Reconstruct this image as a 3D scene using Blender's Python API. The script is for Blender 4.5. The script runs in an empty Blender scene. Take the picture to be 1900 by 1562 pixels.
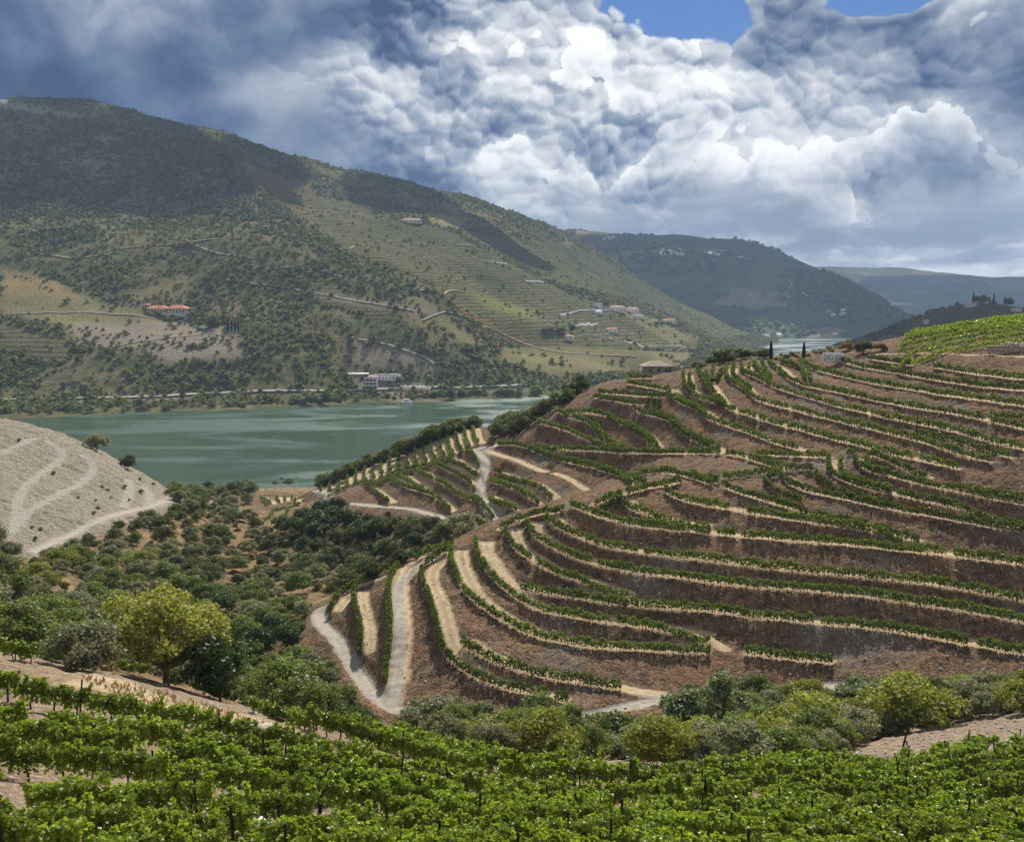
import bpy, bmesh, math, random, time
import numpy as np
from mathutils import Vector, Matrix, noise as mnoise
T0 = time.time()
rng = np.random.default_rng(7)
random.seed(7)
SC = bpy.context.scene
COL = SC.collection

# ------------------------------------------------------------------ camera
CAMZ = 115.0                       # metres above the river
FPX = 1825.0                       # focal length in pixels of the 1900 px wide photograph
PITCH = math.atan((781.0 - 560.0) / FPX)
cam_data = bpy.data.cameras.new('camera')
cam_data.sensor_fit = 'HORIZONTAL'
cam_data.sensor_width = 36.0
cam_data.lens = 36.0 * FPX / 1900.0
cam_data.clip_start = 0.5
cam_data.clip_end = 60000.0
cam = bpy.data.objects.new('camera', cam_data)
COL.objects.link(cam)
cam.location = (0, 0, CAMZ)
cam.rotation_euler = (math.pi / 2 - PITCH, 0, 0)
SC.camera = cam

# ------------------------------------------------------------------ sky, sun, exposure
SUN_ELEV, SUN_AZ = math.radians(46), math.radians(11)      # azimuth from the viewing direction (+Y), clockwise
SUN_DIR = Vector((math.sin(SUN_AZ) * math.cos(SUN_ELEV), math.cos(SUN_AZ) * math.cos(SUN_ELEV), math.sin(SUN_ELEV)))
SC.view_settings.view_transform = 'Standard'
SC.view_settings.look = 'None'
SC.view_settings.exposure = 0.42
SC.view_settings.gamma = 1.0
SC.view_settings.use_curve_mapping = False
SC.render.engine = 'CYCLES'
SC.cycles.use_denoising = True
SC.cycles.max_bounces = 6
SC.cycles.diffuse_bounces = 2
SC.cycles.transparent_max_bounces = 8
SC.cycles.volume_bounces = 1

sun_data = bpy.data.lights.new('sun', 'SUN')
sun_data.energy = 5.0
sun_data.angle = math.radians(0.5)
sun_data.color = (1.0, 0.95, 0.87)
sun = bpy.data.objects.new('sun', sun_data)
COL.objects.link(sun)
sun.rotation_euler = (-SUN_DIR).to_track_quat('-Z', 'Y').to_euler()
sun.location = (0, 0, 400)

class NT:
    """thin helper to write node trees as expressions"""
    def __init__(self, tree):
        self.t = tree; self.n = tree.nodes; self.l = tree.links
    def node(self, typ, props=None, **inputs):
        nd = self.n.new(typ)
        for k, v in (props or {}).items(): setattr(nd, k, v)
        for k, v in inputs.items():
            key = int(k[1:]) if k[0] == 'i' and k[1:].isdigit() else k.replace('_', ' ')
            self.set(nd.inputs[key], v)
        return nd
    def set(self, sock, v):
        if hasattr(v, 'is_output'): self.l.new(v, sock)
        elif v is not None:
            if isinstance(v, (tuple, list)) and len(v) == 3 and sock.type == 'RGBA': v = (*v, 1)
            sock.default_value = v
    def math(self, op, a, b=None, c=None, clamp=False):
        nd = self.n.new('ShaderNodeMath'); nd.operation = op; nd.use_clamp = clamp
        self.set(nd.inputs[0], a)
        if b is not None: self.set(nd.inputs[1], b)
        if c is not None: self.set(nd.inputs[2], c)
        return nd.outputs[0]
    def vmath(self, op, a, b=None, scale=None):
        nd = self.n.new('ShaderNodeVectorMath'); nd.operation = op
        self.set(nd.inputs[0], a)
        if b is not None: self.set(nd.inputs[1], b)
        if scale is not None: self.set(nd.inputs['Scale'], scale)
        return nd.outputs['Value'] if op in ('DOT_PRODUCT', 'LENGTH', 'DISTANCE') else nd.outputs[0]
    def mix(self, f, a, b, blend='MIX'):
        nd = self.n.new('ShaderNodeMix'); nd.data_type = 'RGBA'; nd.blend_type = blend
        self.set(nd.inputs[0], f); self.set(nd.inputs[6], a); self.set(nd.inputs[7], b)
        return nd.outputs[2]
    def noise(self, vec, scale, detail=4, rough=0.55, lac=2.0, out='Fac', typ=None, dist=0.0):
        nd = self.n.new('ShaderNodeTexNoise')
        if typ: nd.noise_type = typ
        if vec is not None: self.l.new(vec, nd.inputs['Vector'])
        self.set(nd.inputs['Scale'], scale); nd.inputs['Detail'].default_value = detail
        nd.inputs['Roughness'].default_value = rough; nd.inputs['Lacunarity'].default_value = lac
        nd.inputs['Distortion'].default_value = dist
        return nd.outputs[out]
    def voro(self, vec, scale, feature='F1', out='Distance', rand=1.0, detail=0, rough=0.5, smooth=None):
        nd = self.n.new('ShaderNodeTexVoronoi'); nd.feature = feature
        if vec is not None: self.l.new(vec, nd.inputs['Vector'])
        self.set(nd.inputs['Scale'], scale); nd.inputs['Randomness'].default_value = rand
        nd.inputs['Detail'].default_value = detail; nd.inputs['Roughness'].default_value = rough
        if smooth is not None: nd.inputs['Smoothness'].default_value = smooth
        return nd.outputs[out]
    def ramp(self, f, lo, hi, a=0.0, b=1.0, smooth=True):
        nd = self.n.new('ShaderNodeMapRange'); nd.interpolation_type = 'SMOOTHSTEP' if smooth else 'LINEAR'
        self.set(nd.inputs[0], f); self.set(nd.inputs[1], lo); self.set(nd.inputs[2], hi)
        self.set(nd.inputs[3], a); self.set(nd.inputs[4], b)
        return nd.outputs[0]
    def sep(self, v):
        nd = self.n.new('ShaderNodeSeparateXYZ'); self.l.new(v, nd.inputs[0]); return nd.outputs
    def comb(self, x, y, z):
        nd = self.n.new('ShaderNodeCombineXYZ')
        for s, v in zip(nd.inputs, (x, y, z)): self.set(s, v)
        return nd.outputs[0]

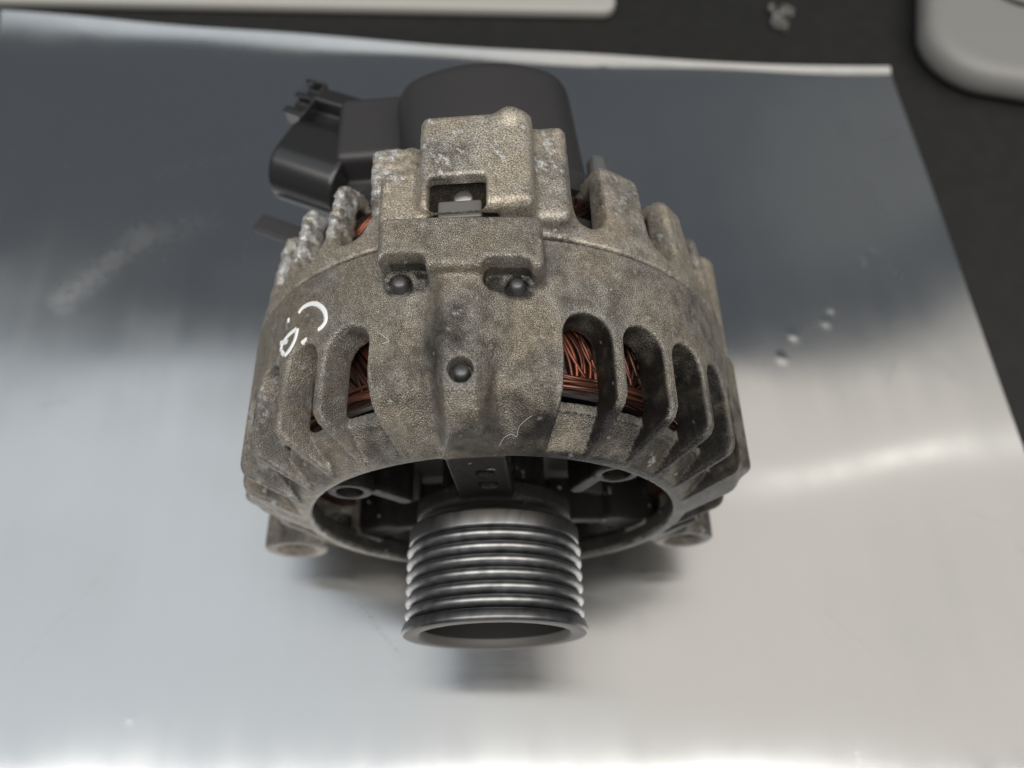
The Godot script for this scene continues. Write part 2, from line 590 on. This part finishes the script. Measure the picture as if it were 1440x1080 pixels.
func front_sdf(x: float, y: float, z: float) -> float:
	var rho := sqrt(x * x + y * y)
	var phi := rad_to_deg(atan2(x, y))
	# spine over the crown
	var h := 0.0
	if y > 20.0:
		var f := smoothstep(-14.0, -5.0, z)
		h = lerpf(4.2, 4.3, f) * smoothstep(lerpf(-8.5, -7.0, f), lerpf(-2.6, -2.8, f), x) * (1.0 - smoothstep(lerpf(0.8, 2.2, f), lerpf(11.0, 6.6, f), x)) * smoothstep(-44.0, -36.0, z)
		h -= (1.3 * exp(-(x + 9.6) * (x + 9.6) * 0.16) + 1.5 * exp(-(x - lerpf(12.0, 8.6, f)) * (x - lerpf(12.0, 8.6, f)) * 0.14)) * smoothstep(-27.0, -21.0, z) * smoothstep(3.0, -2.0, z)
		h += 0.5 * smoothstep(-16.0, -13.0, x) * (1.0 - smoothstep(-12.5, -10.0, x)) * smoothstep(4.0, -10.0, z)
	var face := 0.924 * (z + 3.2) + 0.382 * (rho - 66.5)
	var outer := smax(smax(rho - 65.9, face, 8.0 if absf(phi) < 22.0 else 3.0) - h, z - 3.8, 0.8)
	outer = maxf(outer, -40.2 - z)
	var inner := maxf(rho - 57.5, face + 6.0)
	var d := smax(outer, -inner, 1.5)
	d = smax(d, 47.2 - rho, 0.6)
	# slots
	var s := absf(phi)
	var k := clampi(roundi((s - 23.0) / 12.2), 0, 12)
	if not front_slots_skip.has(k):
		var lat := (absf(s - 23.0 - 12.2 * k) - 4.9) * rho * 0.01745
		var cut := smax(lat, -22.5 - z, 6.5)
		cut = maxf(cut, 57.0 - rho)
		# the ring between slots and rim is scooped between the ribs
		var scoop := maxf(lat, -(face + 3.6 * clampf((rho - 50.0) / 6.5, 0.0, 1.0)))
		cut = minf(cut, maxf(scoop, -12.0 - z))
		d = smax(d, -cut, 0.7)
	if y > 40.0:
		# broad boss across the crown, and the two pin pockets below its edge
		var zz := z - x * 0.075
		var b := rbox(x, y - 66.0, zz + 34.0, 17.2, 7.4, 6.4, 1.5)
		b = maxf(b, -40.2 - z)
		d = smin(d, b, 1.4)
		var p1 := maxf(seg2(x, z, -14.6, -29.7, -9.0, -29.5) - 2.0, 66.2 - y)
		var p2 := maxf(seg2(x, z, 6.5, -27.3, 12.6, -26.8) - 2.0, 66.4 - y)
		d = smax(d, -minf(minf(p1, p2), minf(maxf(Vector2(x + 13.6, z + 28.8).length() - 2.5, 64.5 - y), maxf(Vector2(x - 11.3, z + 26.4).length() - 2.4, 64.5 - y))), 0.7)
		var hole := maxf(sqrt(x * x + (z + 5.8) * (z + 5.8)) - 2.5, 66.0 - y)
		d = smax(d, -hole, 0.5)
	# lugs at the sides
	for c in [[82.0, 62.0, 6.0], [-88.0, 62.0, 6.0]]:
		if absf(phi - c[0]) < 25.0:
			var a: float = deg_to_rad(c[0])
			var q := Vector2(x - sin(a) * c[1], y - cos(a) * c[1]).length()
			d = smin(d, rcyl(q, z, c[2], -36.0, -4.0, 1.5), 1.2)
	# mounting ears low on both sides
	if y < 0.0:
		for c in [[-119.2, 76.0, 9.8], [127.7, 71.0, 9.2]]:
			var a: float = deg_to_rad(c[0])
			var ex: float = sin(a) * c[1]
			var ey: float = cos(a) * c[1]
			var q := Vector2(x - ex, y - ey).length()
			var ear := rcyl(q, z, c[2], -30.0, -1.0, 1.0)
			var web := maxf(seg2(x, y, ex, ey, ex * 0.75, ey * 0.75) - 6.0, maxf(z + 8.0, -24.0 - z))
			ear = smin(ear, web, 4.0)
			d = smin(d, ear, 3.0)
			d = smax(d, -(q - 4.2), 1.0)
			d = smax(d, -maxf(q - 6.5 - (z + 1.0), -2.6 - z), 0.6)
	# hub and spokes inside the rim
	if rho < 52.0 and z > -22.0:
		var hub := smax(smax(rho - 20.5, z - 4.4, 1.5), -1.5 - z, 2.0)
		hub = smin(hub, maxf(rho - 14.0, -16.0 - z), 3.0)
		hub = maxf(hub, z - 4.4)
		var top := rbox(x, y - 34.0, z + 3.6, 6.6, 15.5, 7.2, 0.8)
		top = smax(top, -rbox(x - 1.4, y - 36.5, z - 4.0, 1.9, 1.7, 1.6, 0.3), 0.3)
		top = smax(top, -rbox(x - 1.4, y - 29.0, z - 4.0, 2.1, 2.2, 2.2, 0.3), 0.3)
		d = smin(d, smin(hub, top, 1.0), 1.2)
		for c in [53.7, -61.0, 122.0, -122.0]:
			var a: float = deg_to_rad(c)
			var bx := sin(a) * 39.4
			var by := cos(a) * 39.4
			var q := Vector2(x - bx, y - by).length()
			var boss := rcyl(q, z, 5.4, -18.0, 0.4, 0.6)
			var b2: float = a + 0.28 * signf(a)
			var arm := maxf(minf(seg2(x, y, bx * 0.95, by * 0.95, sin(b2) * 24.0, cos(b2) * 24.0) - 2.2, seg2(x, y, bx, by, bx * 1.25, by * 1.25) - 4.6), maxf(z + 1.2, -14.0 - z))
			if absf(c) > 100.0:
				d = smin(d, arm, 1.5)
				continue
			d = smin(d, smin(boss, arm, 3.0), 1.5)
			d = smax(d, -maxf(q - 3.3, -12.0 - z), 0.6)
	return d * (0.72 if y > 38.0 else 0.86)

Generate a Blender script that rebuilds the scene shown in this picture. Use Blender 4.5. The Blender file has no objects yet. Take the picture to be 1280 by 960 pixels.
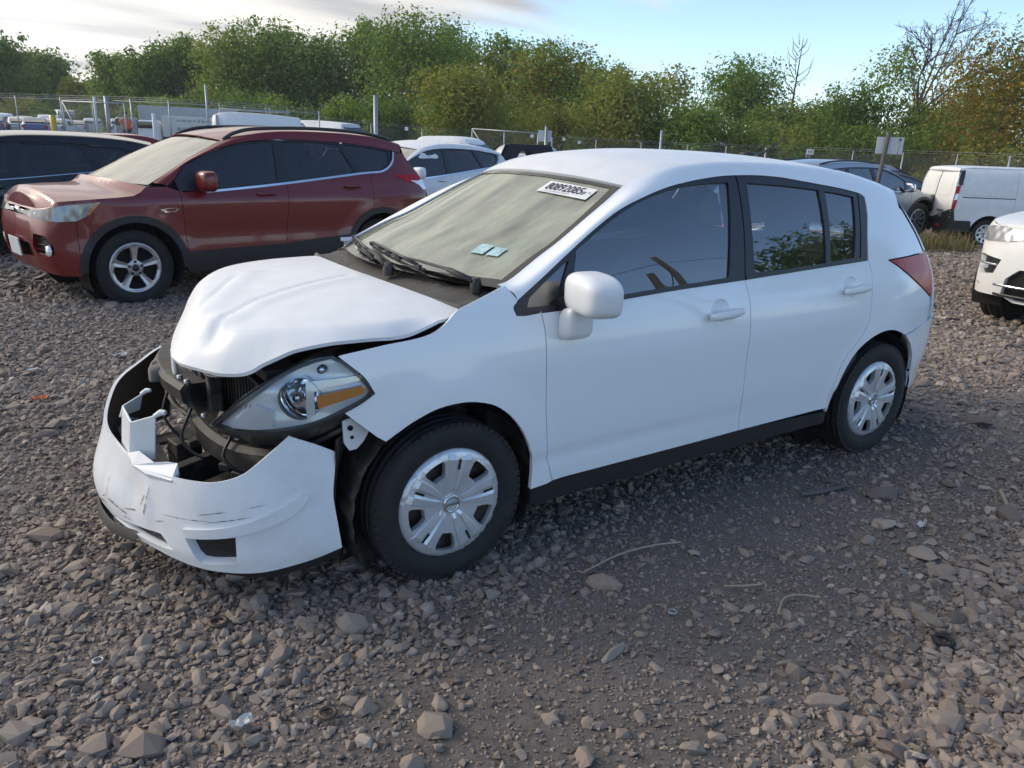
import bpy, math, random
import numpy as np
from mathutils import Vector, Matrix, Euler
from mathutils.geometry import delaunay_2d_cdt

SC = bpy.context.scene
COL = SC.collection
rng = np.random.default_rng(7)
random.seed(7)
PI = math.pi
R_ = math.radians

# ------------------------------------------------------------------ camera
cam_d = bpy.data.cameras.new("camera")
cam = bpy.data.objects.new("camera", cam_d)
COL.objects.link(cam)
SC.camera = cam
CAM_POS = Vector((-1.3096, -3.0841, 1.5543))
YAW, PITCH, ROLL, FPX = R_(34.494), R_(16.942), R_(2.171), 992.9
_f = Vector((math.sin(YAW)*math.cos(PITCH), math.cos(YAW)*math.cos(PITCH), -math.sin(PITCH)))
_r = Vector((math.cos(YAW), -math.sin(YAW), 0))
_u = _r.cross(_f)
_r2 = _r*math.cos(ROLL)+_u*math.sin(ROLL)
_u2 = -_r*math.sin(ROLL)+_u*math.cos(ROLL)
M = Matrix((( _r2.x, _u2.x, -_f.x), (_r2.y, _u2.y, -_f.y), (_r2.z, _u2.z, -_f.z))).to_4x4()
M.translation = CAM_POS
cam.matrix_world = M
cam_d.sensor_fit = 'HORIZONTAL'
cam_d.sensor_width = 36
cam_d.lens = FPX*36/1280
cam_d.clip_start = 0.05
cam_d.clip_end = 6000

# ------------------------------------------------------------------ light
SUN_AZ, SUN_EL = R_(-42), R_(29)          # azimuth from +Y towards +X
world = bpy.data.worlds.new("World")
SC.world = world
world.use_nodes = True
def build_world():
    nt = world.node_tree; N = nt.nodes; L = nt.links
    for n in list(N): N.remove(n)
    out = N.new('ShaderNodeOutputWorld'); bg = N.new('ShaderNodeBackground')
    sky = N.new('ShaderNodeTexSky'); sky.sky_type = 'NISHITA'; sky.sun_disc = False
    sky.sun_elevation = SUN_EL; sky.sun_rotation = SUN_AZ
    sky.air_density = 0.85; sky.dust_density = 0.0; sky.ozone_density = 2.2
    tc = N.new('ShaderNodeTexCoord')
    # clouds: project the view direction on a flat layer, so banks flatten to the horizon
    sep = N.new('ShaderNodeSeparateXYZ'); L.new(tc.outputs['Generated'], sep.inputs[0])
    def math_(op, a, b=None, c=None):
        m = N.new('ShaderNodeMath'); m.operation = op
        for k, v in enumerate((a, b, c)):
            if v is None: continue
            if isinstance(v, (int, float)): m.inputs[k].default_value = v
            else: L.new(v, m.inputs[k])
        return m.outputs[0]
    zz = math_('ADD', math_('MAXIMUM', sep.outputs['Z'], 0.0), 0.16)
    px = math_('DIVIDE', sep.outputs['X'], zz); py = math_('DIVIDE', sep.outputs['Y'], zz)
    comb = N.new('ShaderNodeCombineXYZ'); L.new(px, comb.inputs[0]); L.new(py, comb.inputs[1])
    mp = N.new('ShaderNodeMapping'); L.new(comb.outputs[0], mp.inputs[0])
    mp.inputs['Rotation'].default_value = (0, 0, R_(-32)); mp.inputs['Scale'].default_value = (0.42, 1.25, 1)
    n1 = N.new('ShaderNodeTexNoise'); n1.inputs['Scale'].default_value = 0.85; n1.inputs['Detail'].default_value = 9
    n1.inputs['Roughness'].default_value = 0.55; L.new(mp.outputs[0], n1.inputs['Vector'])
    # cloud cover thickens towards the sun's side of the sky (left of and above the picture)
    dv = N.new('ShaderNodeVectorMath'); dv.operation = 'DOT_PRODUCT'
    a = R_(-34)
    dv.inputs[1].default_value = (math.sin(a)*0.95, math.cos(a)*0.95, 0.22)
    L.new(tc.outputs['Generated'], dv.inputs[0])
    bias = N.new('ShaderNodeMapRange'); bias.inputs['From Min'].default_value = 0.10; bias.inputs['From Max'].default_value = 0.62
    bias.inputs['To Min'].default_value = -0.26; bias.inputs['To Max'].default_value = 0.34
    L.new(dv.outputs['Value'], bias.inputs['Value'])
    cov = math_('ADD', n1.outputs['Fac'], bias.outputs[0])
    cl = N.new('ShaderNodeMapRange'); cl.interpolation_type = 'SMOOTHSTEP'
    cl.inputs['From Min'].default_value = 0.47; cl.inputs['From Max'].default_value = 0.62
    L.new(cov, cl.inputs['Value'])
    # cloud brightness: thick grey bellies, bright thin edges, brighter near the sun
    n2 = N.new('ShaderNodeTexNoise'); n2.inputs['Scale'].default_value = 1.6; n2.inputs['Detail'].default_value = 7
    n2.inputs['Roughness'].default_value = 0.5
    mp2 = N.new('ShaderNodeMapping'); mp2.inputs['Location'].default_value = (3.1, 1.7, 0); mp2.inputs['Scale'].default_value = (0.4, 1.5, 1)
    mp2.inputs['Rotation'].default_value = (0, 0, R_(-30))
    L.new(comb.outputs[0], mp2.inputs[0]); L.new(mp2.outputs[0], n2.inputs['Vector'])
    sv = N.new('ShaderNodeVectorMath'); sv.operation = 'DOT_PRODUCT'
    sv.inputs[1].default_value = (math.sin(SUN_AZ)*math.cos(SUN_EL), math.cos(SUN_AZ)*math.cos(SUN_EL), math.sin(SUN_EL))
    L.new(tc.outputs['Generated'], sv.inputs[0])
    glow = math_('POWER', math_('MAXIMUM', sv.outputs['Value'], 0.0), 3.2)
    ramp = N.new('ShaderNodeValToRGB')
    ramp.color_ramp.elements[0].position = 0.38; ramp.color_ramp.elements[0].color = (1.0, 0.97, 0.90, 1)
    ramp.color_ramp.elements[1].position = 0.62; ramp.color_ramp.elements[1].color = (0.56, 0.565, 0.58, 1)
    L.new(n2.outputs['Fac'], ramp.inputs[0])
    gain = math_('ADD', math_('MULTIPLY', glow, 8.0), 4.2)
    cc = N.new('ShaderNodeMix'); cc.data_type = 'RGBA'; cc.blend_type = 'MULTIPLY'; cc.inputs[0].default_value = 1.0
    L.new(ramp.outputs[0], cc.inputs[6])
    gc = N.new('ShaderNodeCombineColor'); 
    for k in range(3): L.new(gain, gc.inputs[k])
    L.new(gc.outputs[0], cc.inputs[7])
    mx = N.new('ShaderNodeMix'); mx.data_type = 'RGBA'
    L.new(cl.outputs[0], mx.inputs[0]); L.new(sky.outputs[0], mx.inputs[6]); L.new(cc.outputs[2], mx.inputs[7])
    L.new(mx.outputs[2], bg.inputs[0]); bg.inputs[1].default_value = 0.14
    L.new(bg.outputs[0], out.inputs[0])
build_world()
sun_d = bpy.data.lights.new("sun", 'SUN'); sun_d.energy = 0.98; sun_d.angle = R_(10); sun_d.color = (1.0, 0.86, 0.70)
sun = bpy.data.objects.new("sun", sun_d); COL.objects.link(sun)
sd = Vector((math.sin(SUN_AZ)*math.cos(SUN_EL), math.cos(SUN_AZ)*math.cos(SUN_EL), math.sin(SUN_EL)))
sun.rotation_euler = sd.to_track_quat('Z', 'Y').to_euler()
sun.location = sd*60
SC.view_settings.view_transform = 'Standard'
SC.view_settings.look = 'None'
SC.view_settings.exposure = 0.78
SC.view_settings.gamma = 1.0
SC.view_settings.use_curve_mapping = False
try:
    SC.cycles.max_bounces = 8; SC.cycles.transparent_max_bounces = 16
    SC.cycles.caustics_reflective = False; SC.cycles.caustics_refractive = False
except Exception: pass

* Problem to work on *
The lines from the start of the data through the line that contains "SC.cycles.volume_bounces = 1" are to be returned exactly, please, with both ends included and every picture left out.

* Solution for this exercise *
Reconstruct this image as a 3D scene using Blender's Python API. The script is for Blender 4.5. The script runs in an empty Blender scene. Take the picture to be 1900 by 1562 pixels.
import bpy, bmesh, math, random, time
import numpy as np
from mathutils import Vector, Matrix, noise as mnoise
T0 = time.time()
rng = np.random.default_rng(7)
random.seed(7)
SC = bpy.context.scene
COL = SC.collection

# ------------------------------------------------------------------ camera
CAMZ = 115.0                       # metres above the river
FPX = 1825.0                       # focal length in pixels of the 1900 px wide photograph
PITCH = math.atan((781.0 - 560.0) / FPX)
cam_data = bpy.data.cameras.new('camera')
cam_data.sensor_fit = 'HORIZONTAL'
cam_data.sensor_width = 36.0
cam_data.lens = 36.0 * FPX / 1900.0
cam_data.clip_start = 0.5
cam_data.clip_end = 60000.0
cam = bpy.data.objects.new('camera', cam_data)
COL.objects.link(cam)
cam.location = (0, 0, CAMZ)
cam.rotation_euler = (math.pi / 2 - PITCH, 0, 0)
SC.camera = cam

# ------------------------------------------------------------------ sky, sun, exposure
SUN_ELEV, SUN_AZ = math.radians(46), math.radians(11)      # azimuth from the viewing direction (+Y), clockwise
SUN_DIR = Vector((math.sin(SUN_AZ) * math.cos(SUN_ELEV), math.cos(SUN_AZ) * math.cos(SUN_ELEV), math.sin(SUN_ELEV)))
SC.view_settings.view_transform = 'Standard'
SC.view_settings.look = 'None'
SC.view_settings.exposure = 0.42
SC.view_settings.gamma = 1.0
SC.view_settings.use_curve_mapping = False
SC.render.engine = 'CYCLES'
SC.cycles.use_denoising = True
SC.cycles.max_bounces = 6
SC.cycles.diffuse_bounces = 2
SC.cycles.transparent_max_bounces = 8
SC.cycles.volume_bounces = 1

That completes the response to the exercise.